DS wants to buy my husband's car-his stepdad. My husband is not my ex, nor is he the dad. They are two different people.

Secondly, for DS to buy the car, he would obviously (to me, at least, maybe I didn't word that right) be paying for it himself. So the advice on that front about making him pay for it, well, ...:confused3

If DS drives dad's car and has an accident, dad's insurance will NOT pay out. That's what exclusion does.

(I see some people posted while I was writing this..)

There is no possible way for me to prevent dad from taking the cell phone. He knows how I feel, and chose to keep it away longer after I tried to discuss it.


So ex is a tad bitter, no?? Sorry you and your son are put through this. DD has a phone her Dad pays for. I've taken it away from her as punishment, but if he calls/texts on it, I give it to her for that call. When she goes to his house, so does the phone. That being said, I'd tell DS to hide the darn phone when he's at Dads, or just say I forgot it. I think you both need to be on the same page as far as parenting, no matter who lives where, and he sounds like he's trying to punish you through DS. Moron.

I'd let him buy the car from your husband, as long as he's responsible and takes care of it-that would be part of the deal. Probably wouldn't let him take it to Dads because as sure as shoot, he'll take that away first chance he gets. I'm sure DS can only have one residential address, and I'd make sure it's yours. Your ex can sign some type of waiver with his ins. co stating he won't let DS drive his vehicle, and there would be no coverage if an accident occured. Honestly, I'm suprised he spends so much time there, sounds like his dad is a tad controlling and bitter still. I know my ex is still a little ( a lot really ) like that, and DD doesn't want to spend every other week with him this summer. Good luck.
 
OK. The driver Ed DD took had one day for formal in room training (it was an all day thing) and then 8 hours of on the road training with an instructor. The on the road training was scheduled whenever DD and I felt she was ready for the next hour (it was in 1 hour blocks). She also had to do 40 hours of driving with me or DH. If you have a drivers ed school like this then you don't need to worry about the Ex taking him to drivers training. Just do it all at your house. THe school we went to wants the kids to have all the 8 hours on the road training withing 90 days.

About driving the Ex's car. Tell your son he cannot drive a car at his Dad's ever. Period. He is not covered on the insurance if he should wreck the car. Because of this have your address on the license and insurance.

Have your son start talking to his Dad now about getting his drivers permit, taking drivers ed, and driving. This gives him 6 months to talk to him so he doesn't drag you back to court. Your son needs to have these conversations in an calm adult manner. He doesn't need to cop an attitude if his dad says no in the beginning. He needs to just ask him to think about it. Don't let him nag the dad about this either.

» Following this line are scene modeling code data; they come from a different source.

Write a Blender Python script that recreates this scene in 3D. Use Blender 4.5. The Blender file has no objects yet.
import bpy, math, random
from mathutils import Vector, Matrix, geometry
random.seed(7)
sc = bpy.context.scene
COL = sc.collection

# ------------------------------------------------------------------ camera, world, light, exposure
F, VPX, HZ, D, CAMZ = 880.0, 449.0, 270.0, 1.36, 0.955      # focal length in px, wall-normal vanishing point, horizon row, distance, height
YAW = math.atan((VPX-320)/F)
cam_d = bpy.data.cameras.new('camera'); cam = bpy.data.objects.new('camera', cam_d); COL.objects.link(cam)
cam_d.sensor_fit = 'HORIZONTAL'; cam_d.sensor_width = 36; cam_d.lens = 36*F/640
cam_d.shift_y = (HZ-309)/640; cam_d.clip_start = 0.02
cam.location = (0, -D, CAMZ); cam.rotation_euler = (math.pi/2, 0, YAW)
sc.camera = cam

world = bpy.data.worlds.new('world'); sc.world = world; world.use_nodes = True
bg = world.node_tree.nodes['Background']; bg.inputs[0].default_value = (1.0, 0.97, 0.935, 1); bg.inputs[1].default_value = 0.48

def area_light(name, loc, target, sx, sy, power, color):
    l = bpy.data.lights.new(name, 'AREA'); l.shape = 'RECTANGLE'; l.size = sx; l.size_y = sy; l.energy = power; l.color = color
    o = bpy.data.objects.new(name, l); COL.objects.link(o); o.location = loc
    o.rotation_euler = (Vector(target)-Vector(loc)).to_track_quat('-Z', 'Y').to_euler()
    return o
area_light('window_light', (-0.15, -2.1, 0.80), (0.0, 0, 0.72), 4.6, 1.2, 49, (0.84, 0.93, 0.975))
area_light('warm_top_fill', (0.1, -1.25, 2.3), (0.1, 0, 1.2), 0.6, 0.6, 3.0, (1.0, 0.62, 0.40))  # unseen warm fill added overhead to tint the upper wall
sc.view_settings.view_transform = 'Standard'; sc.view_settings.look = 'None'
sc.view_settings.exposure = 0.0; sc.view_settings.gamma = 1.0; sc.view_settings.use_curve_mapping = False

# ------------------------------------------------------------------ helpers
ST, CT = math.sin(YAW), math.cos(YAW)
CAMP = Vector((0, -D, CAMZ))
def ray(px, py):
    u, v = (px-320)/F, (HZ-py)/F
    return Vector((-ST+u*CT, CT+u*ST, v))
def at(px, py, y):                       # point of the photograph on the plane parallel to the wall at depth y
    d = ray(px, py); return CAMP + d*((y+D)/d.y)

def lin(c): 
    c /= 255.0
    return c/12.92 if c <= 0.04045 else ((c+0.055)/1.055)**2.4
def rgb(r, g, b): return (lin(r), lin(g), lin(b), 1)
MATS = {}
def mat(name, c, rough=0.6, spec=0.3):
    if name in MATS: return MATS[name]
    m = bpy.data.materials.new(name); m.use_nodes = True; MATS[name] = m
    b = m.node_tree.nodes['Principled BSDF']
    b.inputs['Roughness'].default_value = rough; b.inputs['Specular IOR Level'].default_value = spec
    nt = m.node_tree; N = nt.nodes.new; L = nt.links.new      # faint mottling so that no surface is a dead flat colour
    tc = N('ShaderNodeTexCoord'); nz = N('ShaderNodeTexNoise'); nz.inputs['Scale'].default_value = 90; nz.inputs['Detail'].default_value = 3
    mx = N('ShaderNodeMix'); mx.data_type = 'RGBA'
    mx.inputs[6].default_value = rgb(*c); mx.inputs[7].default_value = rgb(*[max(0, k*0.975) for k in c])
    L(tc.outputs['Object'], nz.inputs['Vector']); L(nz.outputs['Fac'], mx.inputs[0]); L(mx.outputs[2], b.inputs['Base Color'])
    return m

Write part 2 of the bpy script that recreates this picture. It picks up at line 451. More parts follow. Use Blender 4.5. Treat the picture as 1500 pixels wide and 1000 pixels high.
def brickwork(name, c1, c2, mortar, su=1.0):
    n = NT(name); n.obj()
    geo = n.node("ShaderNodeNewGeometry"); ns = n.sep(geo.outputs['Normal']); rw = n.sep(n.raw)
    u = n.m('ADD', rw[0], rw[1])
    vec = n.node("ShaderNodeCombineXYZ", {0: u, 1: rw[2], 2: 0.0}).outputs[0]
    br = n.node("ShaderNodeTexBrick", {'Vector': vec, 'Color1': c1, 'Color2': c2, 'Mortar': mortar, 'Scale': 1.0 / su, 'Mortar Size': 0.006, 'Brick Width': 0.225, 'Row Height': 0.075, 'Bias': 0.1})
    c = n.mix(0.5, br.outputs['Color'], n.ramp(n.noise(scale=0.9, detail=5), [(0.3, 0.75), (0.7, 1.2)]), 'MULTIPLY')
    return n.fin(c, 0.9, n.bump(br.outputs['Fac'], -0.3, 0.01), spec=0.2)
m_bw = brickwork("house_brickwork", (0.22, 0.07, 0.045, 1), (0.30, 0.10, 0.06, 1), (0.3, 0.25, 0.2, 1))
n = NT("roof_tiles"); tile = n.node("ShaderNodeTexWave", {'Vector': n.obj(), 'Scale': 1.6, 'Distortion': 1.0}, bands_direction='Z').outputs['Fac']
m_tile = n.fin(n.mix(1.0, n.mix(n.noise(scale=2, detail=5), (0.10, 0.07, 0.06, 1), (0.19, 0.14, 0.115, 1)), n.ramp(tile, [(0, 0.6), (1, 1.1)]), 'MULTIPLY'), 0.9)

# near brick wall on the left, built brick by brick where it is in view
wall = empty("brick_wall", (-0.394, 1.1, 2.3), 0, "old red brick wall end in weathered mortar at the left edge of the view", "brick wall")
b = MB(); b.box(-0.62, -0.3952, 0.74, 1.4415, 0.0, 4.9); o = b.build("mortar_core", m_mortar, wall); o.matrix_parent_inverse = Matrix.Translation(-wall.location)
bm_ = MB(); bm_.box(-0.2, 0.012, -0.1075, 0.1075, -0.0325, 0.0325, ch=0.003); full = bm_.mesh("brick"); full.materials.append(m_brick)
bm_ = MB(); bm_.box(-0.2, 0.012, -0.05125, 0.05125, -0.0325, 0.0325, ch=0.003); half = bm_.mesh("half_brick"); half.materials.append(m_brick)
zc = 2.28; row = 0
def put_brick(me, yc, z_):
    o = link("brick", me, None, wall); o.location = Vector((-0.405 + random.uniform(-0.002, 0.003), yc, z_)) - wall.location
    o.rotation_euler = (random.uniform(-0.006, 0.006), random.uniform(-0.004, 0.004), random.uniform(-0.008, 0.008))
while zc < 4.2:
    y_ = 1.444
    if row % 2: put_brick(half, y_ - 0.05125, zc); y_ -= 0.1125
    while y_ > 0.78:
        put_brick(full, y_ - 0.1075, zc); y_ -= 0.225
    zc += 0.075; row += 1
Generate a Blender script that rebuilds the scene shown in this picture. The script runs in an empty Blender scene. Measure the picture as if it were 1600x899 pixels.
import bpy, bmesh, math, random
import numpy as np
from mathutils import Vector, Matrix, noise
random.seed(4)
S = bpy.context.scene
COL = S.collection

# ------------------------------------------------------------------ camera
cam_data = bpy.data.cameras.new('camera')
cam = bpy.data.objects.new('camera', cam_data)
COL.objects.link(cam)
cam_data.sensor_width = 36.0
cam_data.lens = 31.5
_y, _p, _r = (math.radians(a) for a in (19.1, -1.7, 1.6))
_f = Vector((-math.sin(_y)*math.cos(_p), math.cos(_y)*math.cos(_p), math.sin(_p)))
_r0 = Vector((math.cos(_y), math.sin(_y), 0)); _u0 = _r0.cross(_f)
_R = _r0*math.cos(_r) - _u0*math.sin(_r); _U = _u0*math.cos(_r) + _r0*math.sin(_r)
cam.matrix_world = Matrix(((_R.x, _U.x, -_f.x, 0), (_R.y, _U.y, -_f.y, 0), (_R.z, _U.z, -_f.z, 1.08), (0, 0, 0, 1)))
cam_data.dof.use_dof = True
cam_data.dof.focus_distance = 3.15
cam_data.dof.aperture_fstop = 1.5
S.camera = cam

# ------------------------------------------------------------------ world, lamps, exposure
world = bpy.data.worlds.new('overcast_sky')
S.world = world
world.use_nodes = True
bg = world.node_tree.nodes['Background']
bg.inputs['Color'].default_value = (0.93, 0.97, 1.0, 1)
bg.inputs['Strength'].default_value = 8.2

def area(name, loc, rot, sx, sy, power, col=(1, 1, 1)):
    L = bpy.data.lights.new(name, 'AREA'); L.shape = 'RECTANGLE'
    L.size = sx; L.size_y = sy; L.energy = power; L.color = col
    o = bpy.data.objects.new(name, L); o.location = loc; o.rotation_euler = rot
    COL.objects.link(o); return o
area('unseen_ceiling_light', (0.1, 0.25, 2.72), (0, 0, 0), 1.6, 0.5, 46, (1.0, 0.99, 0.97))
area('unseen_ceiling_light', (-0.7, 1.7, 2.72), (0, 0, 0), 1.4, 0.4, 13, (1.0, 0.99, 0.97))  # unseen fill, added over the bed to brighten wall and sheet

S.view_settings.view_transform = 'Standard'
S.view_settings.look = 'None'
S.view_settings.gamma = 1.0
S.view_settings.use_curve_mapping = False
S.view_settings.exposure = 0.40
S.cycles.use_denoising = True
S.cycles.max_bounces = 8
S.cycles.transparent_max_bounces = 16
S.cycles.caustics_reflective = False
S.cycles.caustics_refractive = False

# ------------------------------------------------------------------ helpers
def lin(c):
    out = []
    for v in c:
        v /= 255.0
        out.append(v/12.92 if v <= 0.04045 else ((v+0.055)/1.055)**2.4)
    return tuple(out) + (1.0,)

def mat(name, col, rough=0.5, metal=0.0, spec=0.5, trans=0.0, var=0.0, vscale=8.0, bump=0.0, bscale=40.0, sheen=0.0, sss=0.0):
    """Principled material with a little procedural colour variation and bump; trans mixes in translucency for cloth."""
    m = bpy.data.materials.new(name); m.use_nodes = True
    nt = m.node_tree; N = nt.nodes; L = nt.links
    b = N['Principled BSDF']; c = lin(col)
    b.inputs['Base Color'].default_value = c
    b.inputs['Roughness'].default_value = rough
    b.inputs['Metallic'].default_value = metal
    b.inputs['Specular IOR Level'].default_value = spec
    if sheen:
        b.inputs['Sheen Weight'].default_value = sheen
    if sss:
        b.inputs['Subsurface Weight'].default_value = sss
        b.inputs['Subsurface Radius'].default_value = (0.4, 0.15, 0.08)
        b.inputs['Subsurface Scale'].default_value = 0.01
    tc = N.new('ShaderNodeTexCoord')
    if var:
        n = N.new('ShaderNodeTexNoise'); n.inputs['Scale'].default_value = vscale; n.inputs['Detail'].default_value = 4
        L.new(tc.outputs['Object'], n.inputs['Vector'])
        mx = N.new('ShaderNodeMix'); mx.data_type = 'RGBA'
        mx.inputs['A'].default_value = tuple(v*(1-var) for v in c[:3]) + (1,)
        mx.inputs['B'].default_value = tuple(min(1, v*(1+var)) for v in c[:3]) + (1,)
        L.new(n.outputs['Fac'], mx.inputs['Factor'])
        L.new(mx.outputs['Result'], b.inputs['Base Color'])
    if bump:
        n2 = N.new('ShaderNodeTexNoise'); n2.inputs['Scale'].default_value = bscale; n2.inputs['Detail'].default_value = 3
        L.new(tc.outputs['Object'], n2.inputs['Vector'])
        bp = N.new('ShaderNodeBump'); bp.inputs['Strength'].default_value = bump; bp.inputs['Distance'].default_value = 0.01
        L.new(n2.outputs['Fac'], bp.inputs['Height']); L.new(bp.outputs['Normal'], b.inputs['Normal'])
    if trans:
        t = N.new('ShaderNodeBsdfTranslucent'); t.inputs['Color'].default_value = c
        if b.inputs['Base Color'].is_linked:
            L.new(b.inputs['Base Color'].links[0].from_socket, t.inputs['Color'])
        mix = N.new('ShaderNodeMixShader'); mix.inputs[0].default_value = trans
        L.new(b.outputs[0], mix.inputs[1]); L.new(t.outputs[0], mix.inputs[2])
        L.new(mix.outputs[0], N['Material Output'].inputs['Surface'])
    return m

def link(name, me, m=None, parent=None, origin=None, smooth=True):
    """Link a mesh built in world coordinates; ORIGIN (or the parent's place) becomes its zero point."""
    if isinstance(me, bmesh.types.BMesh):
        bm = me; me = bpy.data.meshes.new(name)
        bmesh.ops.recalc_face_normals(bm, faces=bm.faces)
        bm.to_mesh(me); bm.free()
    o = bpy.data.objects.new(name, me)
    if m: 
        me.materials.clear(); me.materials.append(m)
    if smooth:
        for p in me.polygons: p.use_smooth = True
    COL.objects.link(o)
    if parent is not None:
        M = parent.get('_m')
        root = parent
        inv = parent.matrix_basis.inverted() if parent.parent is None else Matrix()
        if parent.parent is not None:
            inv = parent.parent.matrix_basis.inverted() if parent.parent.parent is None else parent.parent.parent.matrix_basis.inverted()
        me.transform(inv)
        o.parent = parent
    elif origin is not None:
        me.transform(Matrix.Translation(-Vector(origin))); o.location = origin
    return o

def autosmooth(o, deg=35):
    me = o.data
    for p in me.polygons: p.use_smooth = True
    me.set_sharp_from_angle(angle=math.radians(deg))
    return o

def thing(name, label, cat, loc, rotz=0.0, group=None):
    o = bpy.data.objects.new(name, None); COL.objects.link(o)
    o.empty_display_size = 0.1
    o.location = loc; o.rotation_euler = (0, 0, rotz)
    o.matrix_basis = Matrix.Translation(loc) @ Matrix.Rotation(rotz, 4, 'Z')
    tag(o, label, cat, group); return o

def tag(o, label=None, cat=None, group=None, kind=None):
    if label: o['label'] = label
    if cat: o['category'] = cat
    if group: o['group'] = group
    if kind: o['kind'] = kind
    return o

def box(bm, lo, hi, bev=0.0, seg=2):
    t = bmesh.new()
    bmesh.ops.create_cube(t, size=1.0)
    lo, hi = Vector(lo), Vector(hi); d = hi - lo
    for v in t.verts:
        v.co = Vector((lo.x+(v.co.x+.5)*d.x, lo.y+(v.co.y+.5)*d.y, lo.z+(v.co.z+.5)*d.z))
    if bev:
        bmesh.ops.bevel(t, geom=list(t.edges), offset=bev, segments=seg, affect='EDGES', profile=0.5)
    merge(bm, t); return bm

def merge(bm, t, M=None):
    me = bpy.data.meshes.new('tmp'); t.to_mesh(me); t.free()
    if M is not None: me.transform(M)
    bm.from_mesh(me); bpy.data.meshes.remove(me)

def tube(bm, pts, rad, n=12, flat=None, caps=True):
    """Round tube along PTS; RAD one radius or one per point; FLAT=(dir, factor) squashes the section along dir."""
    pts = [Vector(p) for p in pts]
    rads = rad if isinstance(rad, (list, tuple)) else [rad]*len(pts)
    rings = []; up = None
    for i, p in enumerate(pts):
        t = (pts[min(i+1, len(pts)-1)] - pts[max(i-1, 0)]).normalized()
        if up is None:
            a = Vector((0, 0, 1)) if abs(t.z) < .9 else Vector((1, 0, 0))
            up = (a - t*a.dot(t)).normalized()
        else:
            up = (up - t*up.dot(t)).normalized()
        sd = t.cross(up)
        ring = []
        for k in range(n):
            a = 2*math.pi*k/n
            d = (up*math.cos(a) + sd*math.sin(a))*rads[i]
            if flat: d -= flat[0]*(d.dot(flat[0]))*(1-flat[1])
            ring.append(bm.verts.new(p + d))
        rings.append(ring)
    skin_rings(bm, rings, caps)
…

When DD got her drivers permit she didn't need both parents to sign, just one.


Good luck.
 
WOW, snarky much. It isn't an option in most states and this actually makes the situation WORSE. If your ex excludes your son from the policy, lets him drive and your son gets into an accident, your ex will have to pay out of pocket for any damages--not smart at all.

WOW, jump to conclusions much (and yes, THAT was snarky).
I actually retyped that 3 different times knowing that no matter how I typed it, you'd possibly take it wrong. I just didn't think telling you that you didn't have a clue what you were talking about was the way to go. At least I know I tried to be nice.